An open-source project worth checking out:

I mentioned aqua before, but the aqua-registry is the portion used by both mise and aqua and we could use everyone's help to improve it. We'd like it to be the standard source of truth for how all dev tools are fetched securely.


A developer tool worth using:

Something that I think pretty much everyone could benefit from that people likely haven't heard of is jnv. It's an interactive jq query editor. jq syntax is not easy to write, but using jnv it shows you what effect your query has as you type it so it's easy to break down a large json structure to extract what you want. There is also ijq–I haven't used both of them enough to compare which is better, but jnv is written in rust so... it's my pick lol.


A developer worth following:

@suzuki-shunsuke. Shunsuke wrote a dev tool manager called aqua (which mise uses the registry of) that puts an emphasis on supply chain security.

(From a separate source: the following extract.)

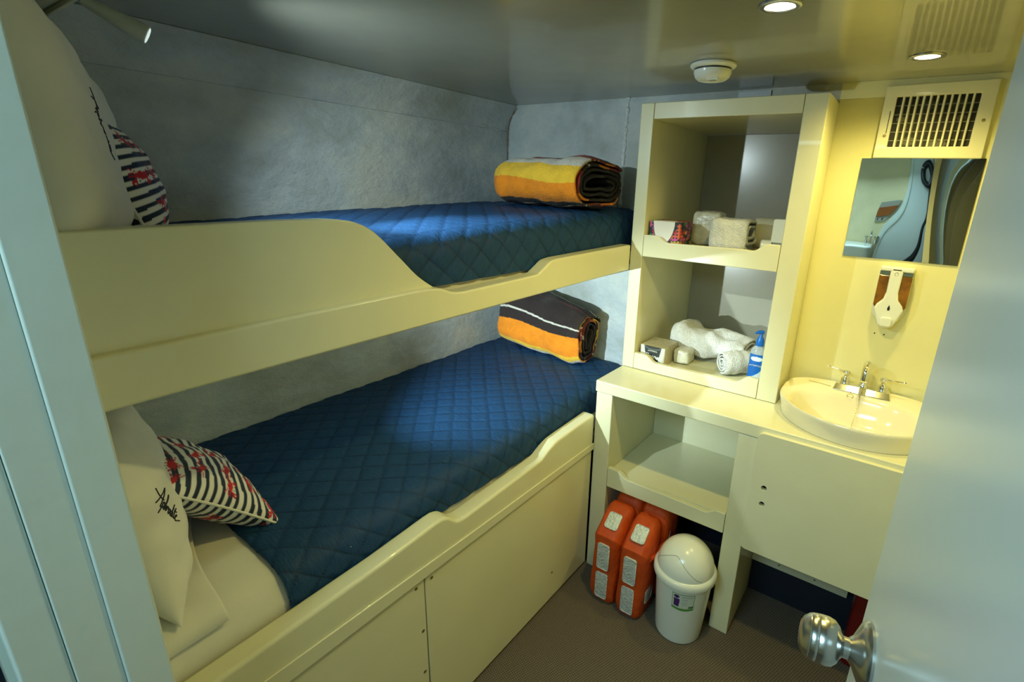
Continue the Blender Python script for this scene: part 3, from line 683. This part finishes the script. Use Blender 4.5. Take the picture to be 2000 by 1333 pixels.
# ---------------------------------------------------------------- soap dispenser, mirror, vent
sd = thing('soap_dispenser', 'white twin soap dispenser with amber chambers under the mirror', 'soap dispenser', (1.577, L, 1.18))
bd = [(1.533, 1.277), (1.536, 1.281), (1.620, 1.281), (1.623, 1.277), (1.623, 1.150), (1.618, 1.128), (1.605, 1.110), (1.600, 1.098), (1.590, 1.089), (1.566, 1.089), (1.556, 1.098), (1.551, 1.110), (1.538, 1.128), (1.533, 1.150)]
G().plate([bd], 'y', L-.012, L-.001).o('back_plate', WPL, sd, bevel=.003)
G().plate([[(1.561, 1.281), (1.595, 1.281), (1.594, 1.205), (1.598, 1.182), (1.612, 1.165), (1.617, 1.150), (1.606, 1.118), (1.598, 1.098), (1.588, 1.092), (1.568, 1.092), (1.558, 1.098), (1.550, 1.118), (1.539, 1.150), (1.544, 1.165), (1.558, 1.182), (1.562, 1.205)]], 'y', L-.042, L-.012).o('front_cover', WPL, sd, bevel=.006, seg=3)
G().box(1.535, 1.621, L-.042, L-.012, 1.268, 1.2815).o('lid', WPL, sd, bevel=.004)
AMB = mat('amber_soap', (.30, .12, .006), .12, noise_amt=.2, noise_scale=20, coat=.8, spec=.6)
AIRC = mat('smoky_plastic', (.16, .20, .17), .12, coat=.8)
for s in (-1, 1):
    P = [(1.578+s*.0435, 1.255), (1.578+s*.0435, 1.160), (1.578+s*.036, 1.152), (1.578+s*.026, 1.156), (1.578+s*.018, 1.176), (1.578+s*.0165, 1.20), (1.578+s*.0165, 1.255)]
    cb = G().plate([P], 'y', L-.036, L-.0125).o('soap_chamber', AMB, sd, bevel=.003); cb['label'] = 'see-through chamber of amber soap'
    G().plate([[(1.578+s*.0435, 1.268), (1.578+s*.0435, 1.2555), (1.578+s*.0165, 1.2555), (1.578+s*.0165, 1.268)]], 'y', L-.0355, L-.0125).o('chamber_top', AIRC, sd, bevel=.002)
G().plate([rrect(1.562, 1.594, 1.098, 1.128, .008)], 'y', L-.052, L-.0425).o('push_button', WPL, sd, bevel=.004, seg=3)
G().plate([[(1.578, 1.166), (1.5815, 1.156), (1.581, 1.150), (1.578, 1.148), (1.575, 1.150), (1.5745, 1.156)]], 'y', L-.0428, L-.0419).o('sight_hole', BLACK, sd)
G().tube([(1.578+.004*math.cos(q), L-.0425, 1.262+.005*math.sin(q)) for q in np.linspace(0, 2*PI, 17)], .0007, 5).o('emblem', STEEL, sd)
for x in (1.556, 1.582): G().lathe([(.0022, 0), (.0022, .0008), (0, .001)], (x, L, 1.062), (0, -1, 0), 10).o('wall_plug', DARKM, sd)
mi = thing('mirror', 'frameless polished mirror on the yellow wall under the vent', 'mirror', (1.57, L, 1.30))
n = 30; V = []; F = []
for j in range(n+1):
    for i in range(n+1):
        u, v = i/n, j/n
        x = 1.4215+.298*u; z = 1.299+.2945*v
        V.append((x, L-.004-.0010*math.sin(PI*u)*math.sin(PI*v)-.0004*math.sin(u*9+v*3), z))
for j in range(n):
    for i in range(n): a = j*(n+1)+i; F.append((a, a+1, a+n+2, a+n+1))
obj('reflective_sheet', V, F, mat('mirror_sheet', (.86, .88, .84), .012, 1, noise_amt=0), mi, smooth=180)
G().box(1.4215, 1.7195, L-.0035, L-.0005, 1.299, 1.5935).o('backing', STEEL, mi)

ve = thing('air_vent', 'cream wall vent grille with vertical slats above the mirror', 'vent', (1.577, L, 1.69))
G().plate([[(1.449, 1.594), (1.708, 1.593), (1.7055, 1.791), (1.449, 1.789)], [(1.480, 1.6245), (1.672, 1.6245), (1.672, 1.7585), (1.480, 1.7585)]], 'y', L-.016, L-.001).o('frame', CREAM, ve, bevel=.0025)
for i in range(11):
    x = 1.4965+i*.0160
    G().add([(x-.0022, L-.0145, 1.624), (x+.0022, L-.0145, 1.624), (x+.0045, L-.003, 1.624), (x+.0001, L-.003, 1.624)]+[(x-.0022, L-.0145, 1.759), (x+.0022, L-.0145, 1.759), (x+.0045, L-.003, 1.759), (x+.0001, L-.003, 1.759)], [(0, 1, 2, 3), (4, 5, 6, 7), (0, 1, 5, 4), (1, 2, 6, 5), (2, 3, 7, 6), (3, 0, 4, 7)]).o('slat', CREAM, ve)
G().box(1.480, 1.672, L-.0022, L-.0004, 1.624, 1.7585).o('duct_opening', mat('duct_dark', (.02, .02, .014), .6), ve)
for i in range(5):
    z = 1.641+i*.0235; G().box(1.480, 1.672, L-.0042, L-.0024, z, z+.0028).o('rear_fin', mat('fin_grey', (.22, .22, .16), .5), ve)
for k, (x, z, s, c_) in enumerate(((1.50, 1.70, .02, .14), (1.53, 1.64, .03, .10), (1.60, 1.632, .035, .13), (1.64, 1.70, .02, .09), (1.56, 1.735, .03, .07), (1.63, 1.735, .03, .05))):
    G().plate([circ(x, z, s*.6, 9, s*.4)], 'y', L-.0023, L-.00225+.0001).o('duct_lining', mat('lining', (c_, c_, c_*.75), .6), ve)
for x, z in ((1.4675, 1.655), (1.690, 1.690)):
    G().lathe([(.0042, 0), (.0042, .001), (.0025, .003), (0, .0032)], (x, L-.016, z), (0, -1, 0), 14).o('screw', BRASS, ve, smooth=40)
G().box(1.4695, 1.4712, L-.0168, L-.0158, 1.662, 1.722).o('lever_slot', BLACK, ve)

# ---------------------------------------------------------------- ceiling fittings
def downlight(label, x, y):
    t = thing('downlight', label, 'ceiling light', (x, y, H), 'recessed ceiling lights')
    G().lathe([(.026, -.001), (.027, -.004), (.032, -.0045), (.037, -.003), (.038, -.0005), (.026, -.0004)], (x, y, H), n=40).o('trim_ring', STEEL, t, smooth=50)
    G().lathe([(.0255, -.0022), (0, -.0024)], (x, y, H), n=32).o('lens', GLOW, t)
downlight('small recessed ceiling light at the top edge nearer the door', 1.3127, 1.2522)
downlight('small recessed ceiling light above the wall vent', 1.5385, 1.758)
sk = thing('smoke_detector', 'white round smoke detector on the ceiling in front of the shelves', 'smoke detector', (1.062, 1.635, H))
G().lathe([(.058, -.0005), (.0605, -.003), (.0605, -.007), (.056, -.0115), (.049, -.013)], (1.062, 1.635, H), n=48).o('base_ring', WPL, sk, smooth=40)
G().lathe([(.0485, -.0125), (.0485, -.0165), (.050, -.0168), (.0495, -.024), (.045, -.034), (.036, -.0405), (.02, -.043), (0, -.0435)], (1.062, 1.635, H), n=48).o('cover', WPL, sk, smooth=40)
G().lathe([(.0487, -.0115), (.0487, -.0168)], (1.062, 1.635, H), n=48).o('smoke_slot', BLACK, sk)
ctr = Vector((1.074, 1.611, H-.0405))
G().add([ctr+Vector((dx, dy, dz)) for dz in (.004, -.004) for dx, dy in ((-.016, -.011), (.016, -.008), (.013, .012), (-.013, .009))], [(0, 1, 2, 3), (4, 5, 6, 7), (0, 1, 5, 4), (1, 2, 6, 5), (2, 3, 7, 6), (3, 0, 4, 7)]).o('sounder_pad', WPL, sk, bevel=.002)
for i in range(4):
    for j in range(2):
        p = ctr+Vector((-.0075+i*.0045, -.003+j*.006, -.0042)); G().box(p.x-.0008, p.x+.0008, p.y-.0022, p.y+.0022, p.z-.0003, p.z+.0003).o('sound_slot', BLACK, sk)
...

His work has been a big help making mise more secure to use. He's written a ton of other tools as well including Terraform and GitHub actions tools. He's definitely one to follow since I'm sure he'll be continuing to build more and more impressive tools.


A book worth reading:

"Spark: The Revolutionary New Science of Exercise and the Brain" - the gist is that exercise has so many mental benefits that the physical benefits of exercise could easily be thought of as simple side-effects. Really amazing stuff—and helpful even if you just want to indoctrinate yourself into exercising more.


Food for thought

Making reliable distributed systems in the presence of sodware errors

Read

The section "The Architectural Model" from Joe Armstrong's thesis on Erlang is a must-read if you are diving into Swift's new structured concurrency model.

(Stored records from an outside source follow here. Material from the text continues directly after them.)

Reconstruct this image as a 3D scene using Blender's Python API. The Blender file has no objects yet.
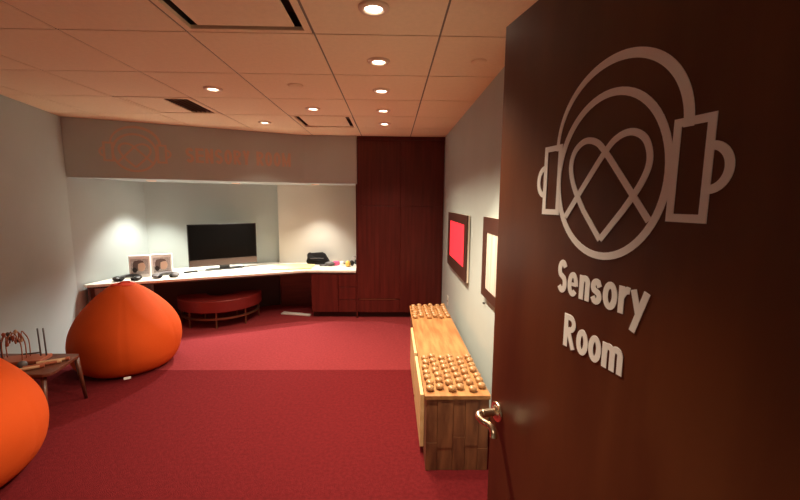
import bpy, bmesh, math, random
from mathutils import Vector, Matrix
random.seed(4)
PI = math.pi
C = bpy.context.scene.collection

# ---------------------------------------------------------------- camera, world, exposure
FPX, PITCH, YAW, ROLL = 386.131, 0.1270, 0.0222, 0.0081
cam = bpy.data.objects.new('camera', bpy.data.cameras.new('camera')); C.objects.link(cam)
cam.data.sensor_fit = 'HORIZONTAL'; cam.data.sensor_width = 36.0
cam.data.lens = 36.0 * FPX / 800.0
cam.data.clip_start = 0.02
cp, sp, cy, sy = math.cos(PITCH), math.sin(PITCH), math.cos(YAW), math.sin(YAW)
fw = Vector((sy*cp, cy*cp, -sp)); rt = Vector((cy, -sy, 0)); up = rt.cross(fw)
r2 = rt*math.cos(ROLL) + up*math.sin(ROLL); u2 = up*math.cos(ROLL) - rt*math.sin(ROLL)
M = Matrix((r2, u2, -fw)).transposed().to_4x4(); M.translation = Vector((0, 0, 1.55))
cam.matrix_world = M
bpy.context.scene.camera = cam
w = bpy.data.worlds.new('world'); bpy.context.scene.world = w; w.use_nodes = True
w.node_tree.nodes['Background'].inputs[0].default_value = (0.9, 0.75, 0.62, 1)
w.node_tree.nodes['Background'].inputs[1].default_value = 0.03
vs = bpy.context.scene.view_settings
vs.view_transform = 'Standard'; vs.look = 'None'; vs.gamma = 1.0; vs.use_curve_mapping = False
vs.exposure = 1.0
LAMP_W = 52.0         # ceiling downlights
NICHE_W = 62.0        # downlights in the underside of the bulkhead
WARM = (1.0, 0.83, 0.60)

# ---------------------------------------------------------------- helpers
def lin(c):
    return tuple(((v/255.0)/12.92 if v/255.0 <= .04045 else ((v/255.0+.055)/1.055)**2.4) for v in c)

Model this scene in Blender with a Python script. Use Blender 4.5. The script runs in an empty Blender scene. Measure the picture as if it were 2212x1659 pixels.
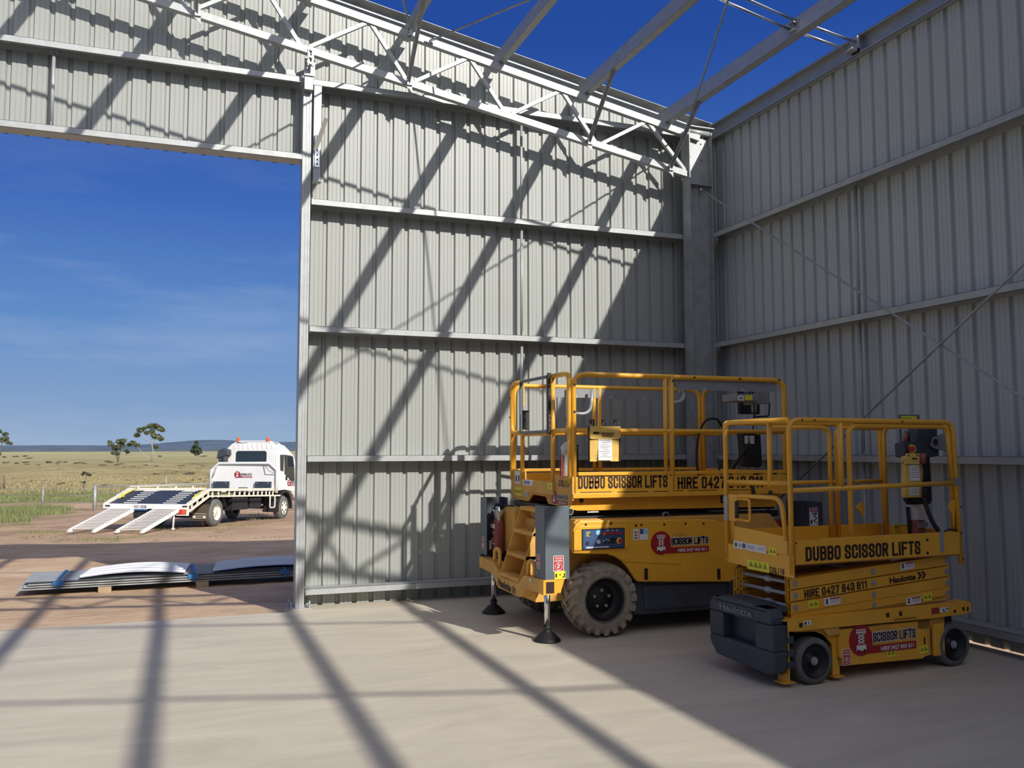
import bpy, math, random
from mathutils import Vector, Matrix, noise
random.seed(7)
S = bpy.context.scene
COL = S.collection
V = Vector
R = math.radians
# ---------------------------------------------------------------- camera, sky, sun, exposure
cam_d = bpy.data.cameras.new('camera'); cam = bpy.data.objects.new('camera', cam_d); COL.objects.link(cam)
yaw, pitch, roll = 0.3570, 0.0737, -0.0013
fw = V((math.sin(yaw)*math.cos(pitch), math.cos(yaw)*math.cos(pitch), math.sin(pitch)))
rt = V((math.cos(yaw), -math.sin(yaw), 0)); up = rt.cross(fw)
r2 = rt*math.cos(roll)+up*math.sin(roll); u2 = -rt*math.sin(roll)+up*math.cos(roll)
m4 = Matrix((r2, u2, -fw)).transposed().to_4x4(); m4.translation = V((-6.1429, -9.4616, 1.65))
cam.matrix_world = m4
cam_d.sensor_width = 36; cam_d.lens = 1907.07*36/2212; cam_d.clip_end = 9000; cam_d.clip_start = .05
S.camera = cam
S.view_settings.view_transform = 'Standard'; S.view_settings.look = 'None'
S.view_settings.gamma = 1; S.view_settings.use_curve_mapping = False
S.view_settings.exposure = 0.0
SUN = V((0.569, -1.6, 1)).normalized()
sun_d = bpy.data.lights.new('sun', 'SUN'); sun = bpy.data.objects.new('sun', sun_d); COL.objects.link(sun)
sun.rotation_euler = SUN.to_track_quat('Z', 'Y').to_euler(); sun.location = (20, -50, 40)
sun_d.energy = 4.6; sun_d.angle = R(.53); sun_d.color = (1, .955, .89)
W = bpy.data.worlds.new('world'); S.world = W; W.use_nodes = True
nt = W.node_tree; nt.nodes.clear()
def nd(t, typ, **k):
    n = t.nodes.new(typ)
    for a, b in k.items():
        if a == 'i':
            for s, v in b.items(): n.inputs[s].default_value = v
        else: setattr(n, a, b)
    return n
out = nd(nt, 'ShaderNodeOutputWorld'); bg = nd(nt, 'ShaderNodeBackground'); nt.links.new(bg.outputs[0], out.inputs[0])
bg.inputs[1].default_value = 1.0
tc = nd(nt, 'ShaderNodeTexCoord'); sep = nd(nt, 'ShaderNodeSeparateXYZ'); nt.links.new(tc.outputs['Generated'], sep.inputs[0])
sky = nd(nt, 'ShaderNodeValToRGB'); nt.links.new(sep.outputs[2], sky.inputs[0])
e = sky.color_ramp.elements
for i, (p_, c_) in enumerate(((0, (.31, .43, .61)), (.036, (.245, .375, .59)), (.14, (.115, .26, .57)), (.26, (.05, .145, .48)), (.43, (.019, .072, .34)), (1, (.014, .046, .21)))):
    k = e[i] if i < 2 else e.new(p_)
    k.position = p_; k.color = (*c_, 1)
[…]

Swift Parameterized Testing

Try

Different scenarios within a test case can now be expressed through parameters, and Xcode's UI and xcodebuild provide a beautiful way to visualize the results. If you migrated from XCTest, we recommend taking the opportunity to explore this new feature.

[Pitch] Swift's Explicit specialization

Read

Swift might soon have a new annotation to force mono-morphic compilation. This could be particularly useful when generic values are type-erased, limiting compiler optimizations without the proposed annotation.